Problem details: Collect all lines below with the string "Blender".

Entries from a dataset
+ + + + + + +

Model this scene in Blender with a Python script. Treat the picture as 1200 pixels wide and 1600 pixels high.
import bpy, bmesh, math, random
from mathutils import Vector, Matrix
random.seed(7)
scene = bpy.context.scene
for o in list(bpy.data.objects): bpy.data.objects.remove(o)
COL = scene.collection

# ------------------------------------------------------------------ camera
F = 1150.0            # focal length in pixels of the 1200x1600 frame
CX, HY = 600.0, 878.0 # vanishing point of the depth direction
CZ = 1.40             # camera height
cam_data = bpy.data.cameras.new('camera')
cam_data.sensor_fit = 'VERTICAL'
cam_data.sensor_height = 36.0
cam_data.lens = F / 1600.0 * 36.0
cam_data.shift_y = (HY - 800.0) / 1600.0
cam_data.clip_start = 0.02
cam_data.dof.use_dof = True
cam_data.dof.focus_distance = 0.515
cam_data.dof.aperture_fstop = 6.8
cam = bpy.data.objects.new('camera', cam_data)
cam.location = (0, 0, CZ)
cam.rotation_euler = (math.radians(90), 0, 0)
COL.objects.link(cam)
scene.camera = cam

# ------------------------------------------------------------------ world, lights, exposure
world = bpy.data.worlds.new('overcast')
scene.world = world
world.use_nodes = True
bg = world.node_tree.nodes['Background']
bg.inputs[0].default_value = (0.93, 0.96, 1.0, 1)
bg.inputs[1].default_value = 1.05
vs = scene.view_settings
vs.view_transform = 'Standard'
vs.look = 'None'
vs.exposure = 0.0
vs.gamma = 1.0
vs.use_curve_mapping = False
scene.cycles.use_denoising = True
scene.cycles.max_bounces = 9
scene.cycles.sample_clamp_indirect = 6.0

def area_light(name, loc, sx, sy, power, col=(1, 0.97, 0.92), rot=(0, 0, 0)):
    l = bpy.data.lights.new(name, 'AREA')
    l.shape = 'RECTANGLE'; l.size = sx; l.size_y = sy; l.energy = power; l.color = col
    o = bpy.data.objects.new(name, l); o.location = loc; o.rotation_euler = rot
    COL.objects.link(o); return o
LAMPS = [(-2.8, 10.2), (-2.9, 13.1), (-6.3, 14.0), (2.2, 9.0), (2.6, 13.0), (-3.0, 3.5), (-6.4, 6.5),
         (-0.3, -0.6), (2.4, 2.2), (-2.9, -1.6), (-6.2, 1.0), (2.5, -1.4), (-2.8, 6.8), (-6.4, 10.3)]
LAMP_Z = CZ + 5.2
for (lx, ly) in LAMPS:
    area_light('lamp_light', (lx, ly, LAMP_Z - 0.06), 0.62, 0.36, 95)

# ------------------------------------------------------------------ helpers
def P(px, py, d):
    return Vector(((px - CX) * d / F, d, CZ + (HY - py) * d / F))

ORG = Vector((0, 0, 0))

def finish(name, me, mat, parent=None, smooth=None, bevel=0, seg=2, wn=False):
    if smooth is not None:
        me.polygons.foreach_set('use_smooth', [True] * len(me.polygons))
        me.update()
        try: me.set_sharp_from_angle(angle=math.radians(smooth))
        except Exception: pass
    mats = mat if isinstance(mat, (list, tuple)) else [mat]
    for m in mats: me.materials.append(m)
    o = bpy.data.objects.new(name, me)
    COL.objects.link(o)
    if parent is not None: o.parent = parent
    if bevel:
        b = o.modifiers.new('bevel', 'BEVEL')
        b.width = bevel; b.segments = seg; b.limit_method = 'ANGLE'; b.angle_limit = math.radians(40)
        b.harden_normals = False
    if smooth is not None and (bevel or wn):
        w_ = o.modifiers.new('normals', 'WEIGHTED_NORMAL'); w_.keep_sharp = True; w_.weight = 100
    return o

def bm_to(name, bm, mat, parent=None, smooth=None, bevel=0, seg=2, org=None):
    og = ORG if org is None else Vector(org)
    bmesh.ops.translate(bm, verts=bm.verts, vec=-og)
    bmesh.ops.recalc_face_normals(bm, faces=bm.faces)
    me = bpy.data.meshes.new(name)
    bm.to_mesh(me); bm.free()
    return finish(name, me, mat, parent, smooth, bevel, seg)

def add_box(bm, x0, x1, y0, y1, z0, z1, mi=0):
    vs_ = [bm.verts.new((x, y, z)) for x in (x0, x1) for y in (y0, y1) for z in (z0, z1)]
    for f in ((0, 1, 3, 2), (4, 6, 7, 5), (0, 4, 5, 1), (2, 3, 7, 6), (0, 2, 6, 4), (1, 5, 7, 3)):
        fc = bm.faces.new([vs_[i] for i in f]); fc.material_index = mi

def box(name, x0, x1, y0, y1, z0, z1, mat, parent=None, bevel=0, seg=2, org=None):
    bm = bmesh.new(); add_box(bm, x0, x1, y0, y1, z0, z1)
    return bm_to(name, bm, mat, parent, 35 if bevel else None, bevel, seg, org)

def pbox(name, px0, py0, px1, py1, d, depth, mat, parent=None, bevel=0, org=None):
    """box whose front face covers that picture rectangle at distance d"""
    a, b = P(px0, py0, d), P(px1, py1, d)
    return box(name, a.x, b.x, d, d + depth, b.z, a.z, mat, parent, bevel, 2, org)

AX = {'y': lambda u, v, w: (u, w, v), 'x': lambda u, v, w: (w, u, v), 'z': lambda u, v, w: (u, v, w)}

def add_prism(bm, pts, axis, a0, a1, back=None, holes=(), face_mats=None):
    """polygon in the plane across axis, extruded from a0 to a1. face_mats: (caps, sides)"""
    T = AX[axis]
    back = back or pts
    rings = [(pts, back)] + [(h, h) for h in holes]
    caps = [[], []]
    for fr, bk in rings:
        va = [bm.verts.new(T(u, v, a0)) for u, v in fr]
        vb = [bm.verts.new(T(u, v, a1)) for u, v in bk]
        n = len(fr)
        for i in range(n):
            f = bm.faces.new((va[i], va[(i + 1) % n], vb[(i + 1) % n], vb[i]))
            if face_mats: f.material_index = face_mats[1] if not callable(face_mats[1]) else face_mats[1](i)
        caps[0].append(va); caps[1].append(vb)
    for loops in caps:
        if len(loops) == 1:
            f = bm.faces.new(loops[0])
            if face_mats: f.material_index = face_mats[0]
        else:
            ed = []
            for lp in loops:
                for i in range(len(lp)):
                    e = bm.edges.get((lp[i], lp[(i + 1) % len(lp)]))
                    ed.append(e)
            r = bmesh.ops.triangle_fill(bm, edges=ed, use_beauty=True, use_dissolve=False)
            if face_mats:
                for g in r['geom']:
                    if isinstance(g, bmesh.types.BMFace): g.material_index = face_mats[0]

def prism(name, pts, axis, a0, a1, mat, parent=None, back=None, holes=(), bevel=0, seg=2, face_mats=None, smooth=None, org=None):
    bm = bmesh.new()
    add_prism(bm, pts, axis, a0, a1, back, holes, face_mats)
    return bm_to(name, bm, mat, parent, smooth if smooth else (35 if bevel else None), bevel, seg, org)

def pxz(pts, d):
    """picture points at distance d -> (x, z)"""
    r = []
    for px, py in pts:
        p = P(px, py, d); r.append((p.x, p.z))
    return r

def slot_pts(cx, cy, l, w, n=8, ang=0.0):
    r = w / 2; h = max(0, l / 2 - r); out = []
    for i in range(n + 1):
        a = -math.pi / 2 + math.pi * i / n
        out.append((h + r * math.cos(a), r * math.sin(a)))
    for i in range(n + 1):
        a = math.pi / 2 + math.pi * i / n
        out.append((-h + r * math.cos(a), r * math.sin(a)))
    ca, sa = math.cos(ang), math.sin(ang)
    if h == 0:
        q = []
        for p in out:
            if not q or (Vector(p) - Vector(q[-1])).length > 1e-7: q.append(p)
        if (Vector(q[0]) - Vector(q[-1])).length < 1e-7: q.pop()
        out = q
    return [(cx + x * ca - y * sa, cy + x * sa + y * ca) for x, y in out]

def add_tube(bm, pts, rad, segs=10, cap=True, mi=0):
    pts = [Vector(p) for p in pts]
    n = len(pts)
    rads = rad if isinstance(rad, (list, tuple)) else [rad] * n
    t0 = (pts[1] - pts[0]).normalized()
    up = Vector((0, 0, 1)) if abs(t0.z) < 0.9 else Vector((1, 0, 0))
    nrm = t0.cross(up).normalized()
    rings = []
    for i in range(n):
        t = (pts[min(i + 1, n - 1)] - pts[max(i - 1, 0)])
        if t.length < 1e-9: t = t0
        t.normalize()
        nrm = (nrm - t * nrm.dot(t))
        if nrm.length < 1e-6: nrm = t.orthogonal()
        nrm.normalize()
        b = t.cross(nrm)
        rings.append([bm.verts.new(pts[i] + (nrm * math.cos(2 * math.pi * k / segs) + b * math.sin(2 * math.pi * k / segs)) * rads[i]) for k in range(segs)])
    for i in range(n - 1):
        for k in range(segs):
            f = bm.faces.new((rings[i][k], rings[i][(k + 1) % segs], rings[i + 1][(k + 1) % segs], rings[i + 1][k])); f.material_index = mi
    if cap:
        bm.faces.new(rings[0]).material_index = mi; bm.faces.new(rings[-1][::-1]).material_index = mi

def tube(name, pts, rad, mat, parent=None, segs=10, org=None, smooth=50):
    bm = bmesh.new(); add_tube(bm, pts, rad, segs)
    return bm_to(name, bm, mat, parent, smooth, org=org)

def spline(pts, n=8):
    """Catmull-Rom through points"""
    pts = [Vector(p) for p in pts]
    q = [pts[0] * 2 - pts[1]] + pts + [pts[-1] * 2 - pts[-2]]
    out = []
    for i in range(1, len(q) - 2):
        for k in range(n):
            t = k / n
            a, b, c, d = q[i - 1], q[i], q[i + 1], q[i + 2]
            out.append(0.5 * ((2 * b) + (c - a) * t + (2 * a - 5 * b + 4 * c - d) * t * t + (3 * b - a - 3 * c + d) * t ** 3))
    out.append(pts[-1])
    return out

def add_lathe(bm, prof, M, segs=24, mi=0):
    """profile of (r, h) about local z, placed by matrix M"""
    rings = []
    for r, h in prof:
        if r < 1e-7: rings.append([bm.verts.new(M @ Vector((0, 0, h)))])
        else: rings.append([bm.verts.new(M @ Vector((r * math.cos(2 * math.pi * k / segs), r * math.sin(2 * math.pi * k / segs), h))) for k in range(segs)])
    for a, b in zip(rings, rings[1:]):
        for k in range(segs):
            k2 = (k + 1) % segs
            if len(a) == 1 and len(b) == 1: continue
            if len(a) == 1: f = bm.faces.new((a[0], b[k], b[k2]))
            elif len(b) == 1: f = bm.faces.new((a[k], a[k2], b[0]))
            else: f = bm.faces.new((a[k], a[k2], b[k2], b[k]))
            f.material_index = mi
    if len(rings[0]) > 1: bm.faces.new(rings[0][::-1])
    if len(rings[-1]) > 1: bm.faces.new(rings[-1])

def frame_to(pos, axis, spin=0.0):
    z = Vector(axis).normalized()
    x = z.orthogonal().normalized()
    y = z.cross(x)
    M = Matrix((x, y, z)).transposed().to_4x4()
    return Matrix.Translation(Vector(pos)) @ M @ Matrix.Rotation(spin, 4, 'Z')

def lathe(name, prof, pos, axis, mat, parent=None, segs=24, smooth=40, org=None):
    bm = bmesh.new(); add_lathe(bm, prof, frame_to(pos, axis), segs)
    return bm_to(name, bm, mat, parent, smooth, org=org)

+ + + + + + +

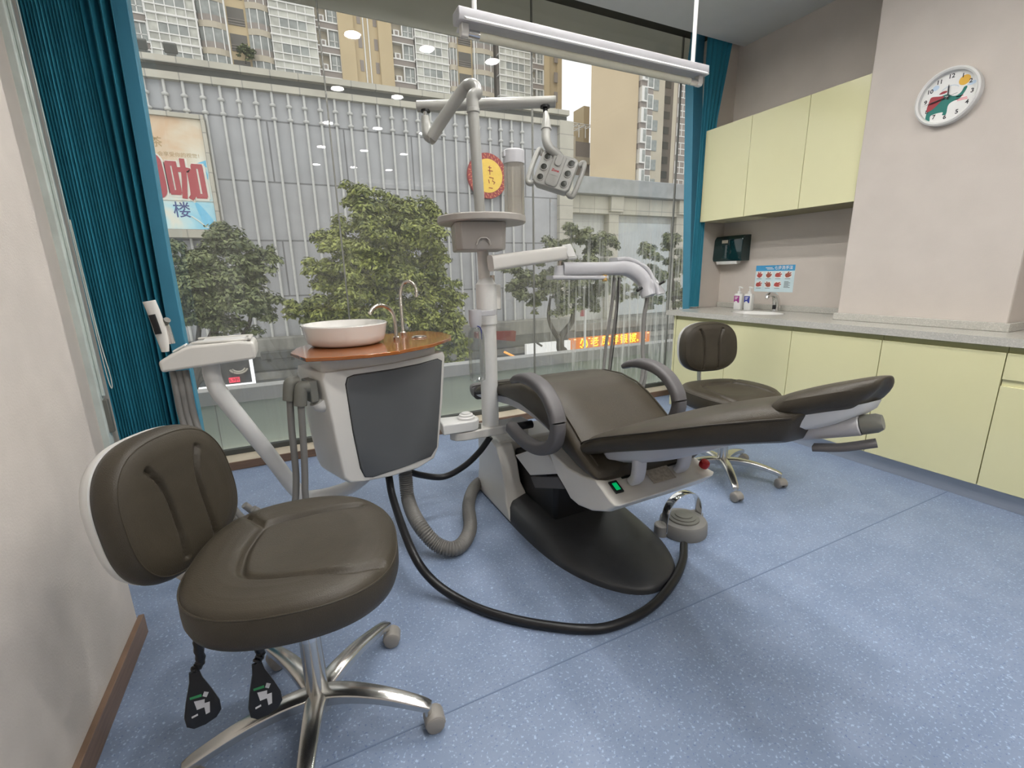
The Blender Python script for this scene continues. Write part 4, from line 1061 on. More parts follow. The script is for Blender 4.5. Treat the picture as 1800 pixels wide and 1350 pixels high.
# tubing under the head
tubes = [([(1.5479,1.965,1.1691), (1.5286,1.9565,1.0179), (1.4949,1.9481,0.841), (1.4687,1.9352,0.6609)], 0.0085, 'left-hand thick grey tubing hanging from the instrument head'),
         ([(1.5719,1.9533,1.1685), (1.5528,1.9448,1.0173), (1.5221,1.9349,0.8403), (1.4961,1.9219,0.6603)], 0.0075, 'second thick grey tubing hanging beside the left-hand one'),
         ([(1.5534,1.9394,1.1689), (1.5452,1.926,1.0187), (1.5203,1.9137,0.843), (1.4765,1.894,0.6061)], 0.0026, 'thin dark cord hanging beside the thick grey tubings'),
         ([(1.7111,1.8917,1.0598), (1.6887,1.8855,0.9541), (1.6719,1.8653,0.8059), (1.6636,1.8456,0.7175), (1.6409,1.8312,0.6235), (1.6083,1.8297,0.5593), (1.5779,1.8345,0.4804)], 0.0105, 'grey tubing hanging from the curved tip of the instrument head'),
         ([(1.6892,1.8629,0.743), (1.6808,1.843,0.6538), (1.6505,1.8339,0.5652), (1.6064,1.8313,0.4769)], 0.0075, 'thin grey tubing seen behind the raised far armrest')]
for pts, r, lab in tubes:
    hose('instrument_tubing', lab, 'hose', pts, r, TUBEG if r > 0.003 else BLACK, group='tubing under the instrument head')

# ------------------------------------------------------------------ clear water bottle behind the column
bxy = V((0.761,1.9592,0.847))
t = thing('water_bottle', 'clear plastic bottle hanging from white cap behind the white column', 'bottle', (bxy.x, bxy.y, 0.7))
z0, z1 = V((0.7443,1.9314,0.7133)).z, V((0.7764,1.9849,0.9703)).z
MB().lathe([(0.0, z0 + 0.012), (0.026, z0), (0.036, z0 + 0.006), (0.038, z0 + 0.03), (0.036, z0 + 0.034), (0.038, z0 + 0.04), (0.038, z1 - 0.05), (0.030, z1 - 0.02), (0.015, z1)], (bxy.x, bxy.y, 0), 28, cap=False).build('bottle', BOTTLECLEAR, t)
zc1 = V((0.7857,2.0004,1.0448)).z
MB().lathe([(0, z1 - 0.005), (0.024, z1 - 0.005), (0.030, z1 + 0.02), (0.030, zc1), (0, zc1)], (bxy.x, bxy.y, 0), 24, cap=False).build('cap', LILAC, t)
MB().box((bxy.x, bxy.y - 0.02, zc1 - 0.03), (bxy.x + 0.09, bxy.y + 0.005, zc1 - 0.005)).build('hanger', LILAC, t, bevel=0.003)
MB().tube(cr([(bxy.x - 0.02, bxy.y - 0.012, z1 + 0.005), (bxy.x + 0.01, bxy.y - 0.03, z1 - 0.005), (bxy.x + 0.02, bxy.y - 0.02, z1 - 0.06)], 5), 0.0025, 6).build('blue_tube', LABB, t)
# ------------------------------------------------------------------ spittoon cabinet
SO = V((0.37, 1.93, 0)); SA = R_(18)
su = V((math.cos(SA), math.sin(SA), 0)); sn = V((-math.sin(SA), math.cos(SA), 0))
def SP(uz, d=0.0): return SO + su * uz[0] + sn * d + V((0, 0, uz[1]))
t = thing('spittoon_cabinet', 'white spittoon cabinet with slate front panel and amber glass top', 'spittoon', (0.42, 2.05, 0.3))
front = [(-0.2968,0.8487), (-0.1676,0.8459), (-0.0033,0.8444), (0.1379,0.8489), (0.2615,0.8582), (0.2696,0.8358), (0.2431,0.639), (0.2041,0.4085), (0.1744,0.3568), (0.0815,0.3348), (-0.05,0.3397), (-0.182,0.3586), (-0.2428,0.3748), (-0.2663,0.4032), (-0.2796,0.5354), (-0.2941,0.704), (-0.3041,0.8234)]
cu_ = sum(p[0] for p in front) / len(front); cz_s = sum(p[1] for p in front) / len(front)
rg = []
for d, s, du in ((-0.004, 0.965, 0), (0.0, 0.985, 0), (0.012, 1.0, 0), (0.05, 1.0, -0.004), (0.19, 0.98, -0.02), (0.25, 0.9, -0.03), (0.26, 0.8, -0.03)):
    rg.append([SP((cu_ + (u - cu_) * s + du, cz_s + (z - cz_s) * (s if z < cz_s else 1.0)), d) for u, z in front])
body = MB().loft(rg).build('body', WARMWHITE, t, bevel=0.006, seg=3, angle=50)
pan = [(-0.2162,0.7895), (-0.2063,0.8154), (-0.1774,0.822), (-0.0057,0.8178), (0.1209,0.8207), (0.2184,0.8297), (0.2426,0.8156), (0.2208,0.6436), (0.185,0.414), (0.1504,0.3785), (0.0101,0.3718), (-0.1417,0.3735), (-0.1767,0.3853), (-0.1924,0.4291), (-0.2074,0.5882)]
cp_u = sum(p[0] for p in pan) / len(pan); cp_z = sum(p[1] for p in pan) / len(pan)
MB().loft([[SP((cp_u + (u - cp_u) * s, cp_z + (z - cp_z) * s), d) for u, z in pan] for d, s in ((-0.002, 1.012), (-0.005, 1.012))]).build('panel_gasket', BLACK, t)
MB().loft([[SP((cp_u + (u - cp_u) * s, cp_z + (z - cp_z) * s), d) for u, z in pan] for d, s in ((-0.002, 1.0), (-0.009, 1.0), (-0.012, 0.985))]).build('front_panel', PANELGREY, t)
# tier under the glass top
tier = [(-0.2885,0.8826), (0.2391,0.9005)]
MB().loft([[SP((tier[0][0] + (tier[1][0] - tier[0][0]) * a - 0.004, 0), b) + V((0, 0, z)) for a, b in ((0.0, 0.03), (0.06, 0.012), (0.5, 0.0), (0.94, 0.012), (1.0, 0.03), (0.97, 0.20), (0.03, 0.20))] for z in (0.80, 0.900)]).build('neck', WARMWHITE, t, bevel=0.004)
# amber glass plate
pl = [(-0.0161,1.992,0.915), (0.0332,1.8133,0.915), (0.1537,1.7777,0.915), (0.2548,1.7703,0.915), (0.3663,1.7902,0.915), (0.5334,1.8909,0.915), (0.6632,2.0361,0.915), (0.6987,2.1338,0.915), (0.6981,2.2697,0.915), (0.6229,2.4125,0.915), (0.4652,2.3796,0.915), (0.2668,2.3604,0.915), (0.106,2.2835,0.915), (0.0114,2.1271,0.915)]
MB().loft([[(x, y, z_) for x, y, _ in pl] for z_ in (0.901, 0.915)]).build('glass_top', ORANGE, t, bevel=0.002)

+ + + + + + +

Response to this exercise:
Model this scene in Blender with a Python script. Treat the picture as 1200 pixels wide and 1600 pixels high.
The Blender Python script for this scene continues. Write part 4, from line 1061 on. More parts follow. The script is for Blender 4.5. Treat the picture as 1800 pixels wide and 1350 pixels high.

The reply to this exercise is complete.